Dataset excerpt:
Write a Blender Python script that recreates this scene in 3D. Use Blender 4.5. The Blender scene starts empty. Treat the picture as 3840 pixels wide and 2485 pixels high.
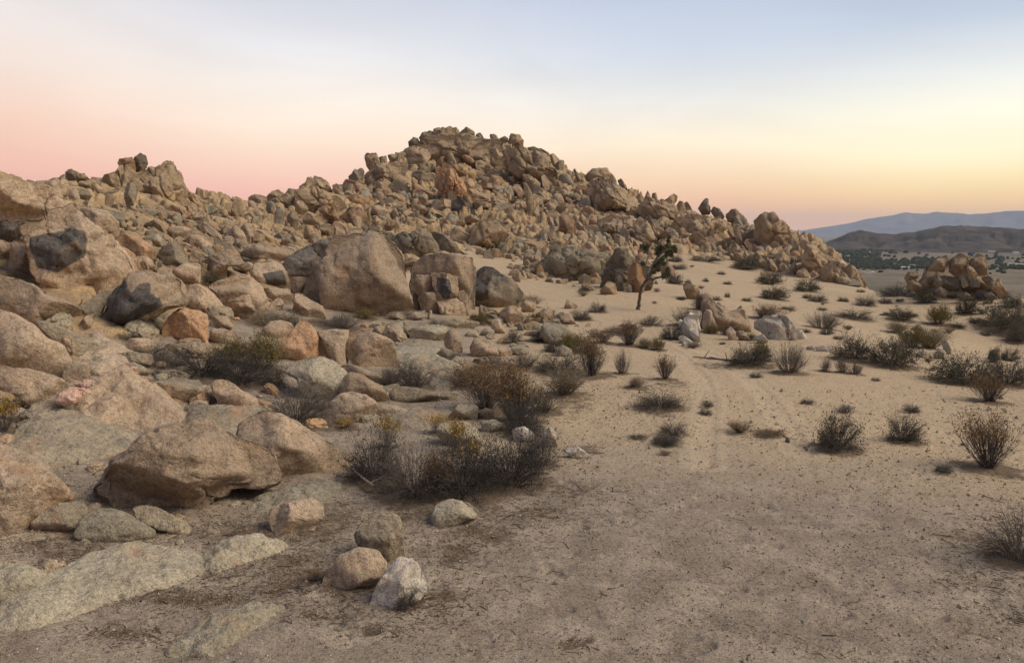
import bpy, bmesh, math, random
import numpy as np
from mathutils import Vector, Matrix, Euler

random.seed(7)
rng = np.random.default_rng(7)
SC = bpy.context.scene
COL = SC.collection
PI = math.pi

# ------------------------------------------------------------------ camera
CAM_H = 3.6
FPX = 1920.0 / math.tan(math.radians(33.0))
PITCH = math.atan(367.5 / FPX)
cam_d = bpy.data.cameras.new("camera")
cam_d.sensor_width = 36.0
cam_d.lens = 18.0 / math.tan(math.radians(33.0))
cam_d.clip_start = 0.1
cam_d.clip_end = 30000.0
cam = bpy.data.objects.new("camera", cam_d)
cam.location = (0, 0, CAM_H)
cam.rotation_euler = (PI / 2 - PITCH, 0, 0)
COL.objects.link(cam)
SC.camera = cam
CP, SP = math.cos(PITCH), math.sin(PITCH)


def ray(px, py):
    x = (np.asarray(px, float) - 1920.0) / FPX
    y = (1242.5 - np.asarray(py, float)) / FPX
    d = np.stack([x, y * SP + CP, y * CP - SP], -1)
    return d / np.linalg.norm(d, axis=-1, keepdims=True)


def az_slope(px, py):
    d = ray(px, py)
    hyp = np.hypot(d[..., 0], d[..., 1])
    return np.arctan2(d[..., 0], d[..., 1]), d[..., 2] / hyp


# ------------------------------------------------------------------ noise
def _hash(ix, iy, iz, seed):
    h = (ix.astype(np.int64) * 374761393 + iy.astype(np.int64) * 668265263 + iz.astype(np.int64) * 2147483647 + seed * 974634777) & 0xFFFFFFFF
    h = ((h ^ (h >> 13)) * 1274126177) & 0xFFFFFFFF
    h = ((h ^ (h >> 16)) * 2246822519) & 0xFFFFFFFF
    h = h ^ (h >> 15)
    return (h & 0xFFFFFF) / float(0xFFFFFF) * 2.0 - 1.0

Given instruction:
Only the lines from the start of the material through the line containing "return d / np.linalg.norm(d, axis=-1, keepdims=True)" should be transcribed. Pictures stay out.

Reply to the task:
Write a Blender Python script that recreates this scene in 3D. Use Blender 4.5. The Blender scene starts empty. Treat the picture as 3840 pixels wide and 2485 pixels high.
import bpy, bmesh, math, random
import numpy as np
from mathutils import Vector, Matrix, Euler

random.seed(7)
rng = np.random.default_rng(7)
SC = bpy.context.scene
COL = SC.collection
PI = math.pi

# ------------------------------------------------------------------ camera
CAM_H = 3.6
FPX = 1920.0 / math.tan(math.radians(33.0))
PITCH = math.atan(367.5 / FPX)
cam_d = bpy.data.cameras.new("camera")
cam_d.sensor_width = 36.0
cam_d.lens = 18.0 / math.tan(math.radians(33.0))
cam_d.clip_start = 0.1
cam_d.clip_end = 30000.0
cam = bpy.data.objects.new("camera", cam_d)
cam.location = (0, 0, CAM_H)
cam.rotation_euler = (PI / 2 - PITCH, 0, 0)
COL.objects.link(cam)
SC.camera = cam
CP, SP = math.cos(PITCH), math.sin(PITCH)


def ray(px, py):
    x = (np.asarray(px, float) - 1920.0) / FPX
    y = (1242.5 - np.asarray(py, float)) / FPX
    d = np.stack([x, y * SP + CP, y * CP - SP], -1)
    return d / np.linalg.norm(d, axis=-1, keepdims=True)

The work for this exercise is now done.